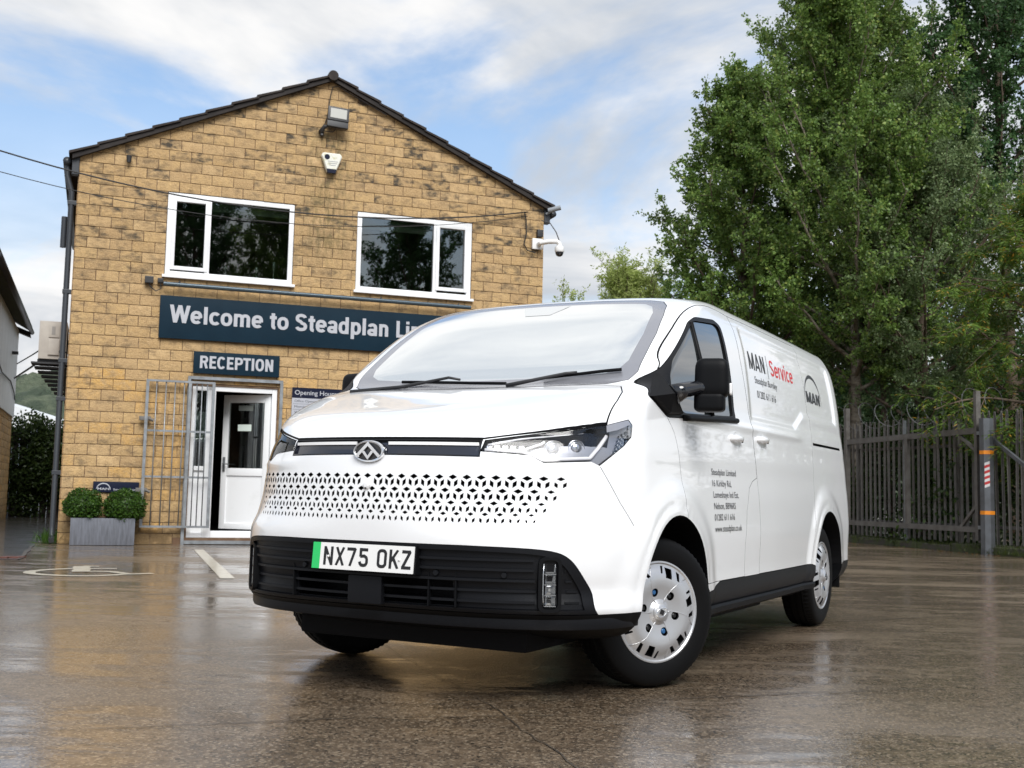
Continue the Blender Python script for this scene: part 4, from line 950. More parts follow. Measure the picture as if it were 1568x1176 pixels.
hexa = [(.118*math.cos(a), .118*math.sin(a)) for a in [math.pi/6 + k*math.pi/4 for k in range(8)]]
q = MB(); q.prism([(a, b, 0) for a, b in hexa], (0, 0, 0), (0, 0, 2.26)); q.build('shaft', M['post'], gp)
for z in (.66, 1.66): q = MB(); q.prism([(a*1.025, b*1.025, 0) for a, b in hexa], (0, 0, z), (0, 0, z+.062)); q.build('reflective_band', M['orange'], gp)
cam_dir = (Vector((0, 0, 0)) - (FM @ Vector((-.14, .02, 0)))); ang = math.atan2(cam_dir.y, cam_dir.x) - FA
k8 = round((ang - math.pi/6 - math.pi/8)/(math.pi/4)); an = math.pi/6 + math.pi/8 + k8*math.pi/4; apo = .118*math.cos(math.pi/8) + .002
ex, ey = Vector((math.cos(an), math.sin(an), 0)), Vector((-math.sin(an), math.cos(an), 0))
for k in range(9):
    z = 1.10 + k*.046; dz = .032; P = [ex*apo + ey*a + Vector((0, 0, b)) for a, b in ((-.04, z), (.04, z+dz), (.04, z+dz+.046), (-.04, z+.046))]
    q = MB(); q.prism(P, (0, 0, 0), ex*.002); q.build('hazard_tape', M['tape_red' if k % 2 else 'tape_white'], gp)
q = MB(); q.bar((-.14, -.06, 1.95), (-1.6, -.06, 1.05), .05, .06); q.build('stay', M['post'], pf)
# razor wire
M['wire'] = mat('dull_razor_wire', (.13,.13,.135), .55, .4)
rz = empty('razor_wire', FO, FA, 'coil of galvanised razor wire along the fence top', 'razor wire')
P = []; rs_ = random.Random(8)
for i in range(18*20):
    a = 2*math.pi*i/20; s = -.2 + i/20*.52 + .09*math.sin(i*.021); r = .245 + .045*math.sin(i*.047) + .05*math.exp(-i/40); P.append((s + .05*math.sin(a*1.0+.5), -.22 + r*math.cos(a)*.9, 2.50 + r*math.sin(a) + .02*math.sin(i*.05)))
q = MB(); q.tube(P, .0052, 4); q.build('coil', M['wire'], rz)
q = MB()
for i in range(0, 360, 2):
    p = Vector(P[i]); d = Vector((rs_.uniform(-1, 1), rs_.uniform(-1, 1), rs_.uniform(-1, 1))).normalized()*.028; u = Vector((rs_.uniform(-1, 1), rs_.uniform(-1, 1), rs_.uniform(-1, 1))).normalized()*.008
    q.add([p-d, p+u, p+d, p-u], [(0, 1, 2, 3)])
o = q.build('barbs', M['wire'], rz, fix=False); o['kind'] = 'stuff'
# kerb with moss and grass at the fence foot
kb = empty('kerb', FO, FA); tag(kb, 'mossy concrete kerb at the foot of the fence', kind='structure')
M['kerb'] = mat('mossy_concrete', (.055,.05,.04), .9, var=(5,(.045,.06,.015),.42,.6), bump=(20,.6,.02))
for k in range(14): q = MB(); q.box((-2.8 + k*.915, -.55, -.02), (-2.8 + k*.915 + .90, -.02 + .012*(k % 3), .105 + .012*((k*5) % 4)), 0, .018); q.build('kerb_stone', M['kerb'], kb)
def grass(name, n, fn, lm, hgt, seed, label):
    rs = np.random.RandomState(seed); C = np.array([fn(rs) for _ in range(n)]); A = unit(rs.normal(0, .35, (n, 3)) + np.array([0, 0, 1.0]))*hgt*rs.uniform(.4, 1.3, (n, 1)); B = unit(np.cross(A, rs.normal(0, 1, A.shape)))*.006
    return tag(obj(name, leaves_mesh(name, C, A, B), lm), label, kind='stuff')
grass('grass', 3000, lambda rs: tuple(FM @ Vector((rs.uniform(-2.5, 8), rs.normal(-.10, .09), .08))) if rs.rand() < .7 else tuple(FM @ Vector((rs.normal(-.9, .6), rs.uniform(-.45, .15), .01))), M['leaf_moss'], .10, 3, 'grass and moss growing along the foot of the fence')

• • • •

## Brief
Pictures are excluded; copy all other data exactly as shown.

## Solved exercise
Continue the Blender Python script for this scene: part 4, from line 950. More parts follow. Measure the picture as if it were 1568x1176 pixels.
hexa = [(.118*math.cos(a), .118*math.sin(a)) for a in [math.pi/6 + k*math.pi/4 for k in range(8)]]
q = MB(); q.prism([(a, b, 0) for a, b in hexa], (0, 0, 0), (0, 0, 2.26)); q.build('shaft', M['post'], gp)
for z in (.66, 1.66): q = MB(); q.prism([(a*1.025, b*1.025, 0) for a, b in hexa], (0, 0, z), (0, 0, z+.062)); q.build('reflective_band', M['orange'], gp)
cam_dir = (Vector((0, 0, 0)) - (FM @ Vector((-.14, .02, 0)))); ang = math.atan2(cam_dir.y, cam_dir.x) - FA
k8 = round((ang - math.pi/6 - math.pi/8)/(math.pi/4)); an = math.pi/6 + math.pi/8 + k8*math.pi/4; apo = .118*math.cos(math.pi/8) + .002
ex, ey = Vector((math.cos(an), math.sin(an), 0)), Vector((-math.sin(an), math.cos(an), 0))
for k in range(9):
    z = 1.10 + k*.046; dz = .032; P = [ex*apo + ey*a + Vector((0, 0, b)) for a, b in ((-.04, z), (.04, z+dz), (.04, z+dz+.046), (-.04, z+.046))]
    q = MB(); q.prism(P, (0, 0, 0), ex*.002); q.build('hazard_tape', M['tape_red' if k % 2 else 'tape_white'], gp)
q = MB(); q.bar((-.14, -.06, 1.95), (-1.6, -.06, 1.05), .05, .06); q.build('stay', M['post'], pf)
# razor wire
M['wire'] = mat('dull_razor_wire', (.13,.13,.135), .55, .4)
rz = empty('razor_wire', FO, FA, 'coil of galvanised razor wire along the fence top', 'razor wire')
P = []; rs_ = random.Random(8)
for i in range(18*20):
    a = 2*math.pi*i/20; s = -.2 + i/20*.52 + .09*math.sin(i*.021); r = .245 + .045*math.sin(i*.047) + .05*math.exp(-i/40); P.append((s + .05*math.sin(a*1.0+.5), -.22 + r*math.cos(a)*.9, 2.50 + r*math.sin(a) + .02*math.sin(i*.05)))
q = MB(); q.tube(P, .0052, 4); q.build('coil', M['wire'], rz)
q = MB()
for i in range(0, 360, 2):
    p = Vector(P[i]); d = Vector((rs_.uniform(-1, 1), rs_.uniform(-1, 1), rs_.uniform(-1, 1))).normalized()*.028; u = Vector((rs_.uniform(-1, 1), rs_.uniform(-1, 1), rs_.uniform(-1, 1))).normalized()*.008
    q.add([p-d, p+u, p+d, p-u], [(0, 1, 2, 3)])
o = q.build('barbs', M['wire'], rz, fix=False); o['kind'] = 'stuff'
# kerb with moss and grass at the fence foot
kb = empty('kerb', FO, FA); tag(kb, 'mossy concrete kerb at the foot of the fence', kind='structure')
M['kerb'] = mat('mossy_concrete', (.055,.05,.04), .9, var=(5,(.045,.06,.015),.42,.6), bump=(20,.6,.02))
for k in range(14): q = MB(); q.box((-2.8 + k*.915, -.55, -.02), (-2.8 + k*.915 + .90, -.02 + .012*(k % 3), .105 + .012*((k*5) % 4)), 0, .018); q.build('kerb_stone', M['kerb'], kb)
def grass(name, n, fn, lm, hgt, seed, label):
    rs = np.random.RandomState(seed); C = np.array([fn(rs) for _ in range(n)]); A = unit(rs.normal(0, .35, (n, 3)) + np.array([0, 0, 1.0]))*hgt*rs.uniform(.4, 1.3, (n, 1)); B = unit(np.cross(A, rs.normal(0, 1, A.shape)))*.006
    return tag(obj(name, leaves_mesh(name, C, A, B), lm), label, kind='stuff')
grass('grass', 3000, lambda rs: tuple(FM @ Vector((rs.uniform(-2.5, 8), rs.normal(-.10, .09), .08))) if rs.rand() < .7 else tuple(FM @ Vector((rs.normal(-.9, .6), rs.uniform(-.45, .15), .01))), M['leaf_moss'], .10, 3, 'grass and moss growing along the foot of the fence')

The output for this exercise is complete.